Who hasn’t heard of Sloppy Joe’s Bar? Sloppy Joe Russell died while fishing with Ernest Hemingway and is now at rest in a box-like tomb. Not far from Sloppy Joe is the tomb of General Abraham Lincoln Sawyer who died in 1939 at 77. His final request was to be buried in a full size tomb. He wasn’t really a general; he was actually only 40 inches tall, a former carnival midget.

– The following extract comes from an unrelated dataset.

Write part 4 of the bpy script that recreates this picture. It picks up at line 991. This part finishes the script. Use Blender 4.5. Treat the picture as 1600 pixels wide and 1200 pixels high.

Beneath an archway inscribed with “A Los Martitires de Cuba” you’ll find a memorial to the deceased heroes of the 1868 insurrection against Spain. Over in the Catholic section is the Toppino mausoleum. The Toppino construction company built the overseas highway between Miami and Key West. Florida’s first millionaire, William Curry is at rest beneath a tall, elaborately decorated marble shaft. You’ll also find Mary Mallory in this cemetery, although her obelisk has toppled over. She was the mother of Senator Stephen Mallory who served as the Confederate Navy Secretary. On Fourth Avenue in the graveyard is the statue of Earl Saunders Johnson, the shoes are really his shoes encased in plaster. On down the rows of graves there is the one of a black Bahamian named Thomas Romer with the inscription “Good citizen for 65 of his 108 years.” There is an airplane on top of one crypt, which over the years has been painted different colors. The most talked about inscriptions in the cemetery is one that says, “Devoted Fan of Julio Iglesias” and the marble tablet for Pearl Roberts, which says, “I told you I was sick.” Pearl’s crypt is the most photographed in the cemetery, but it leaves us wondering if the folk yarns about her being the local hypochondriac are true.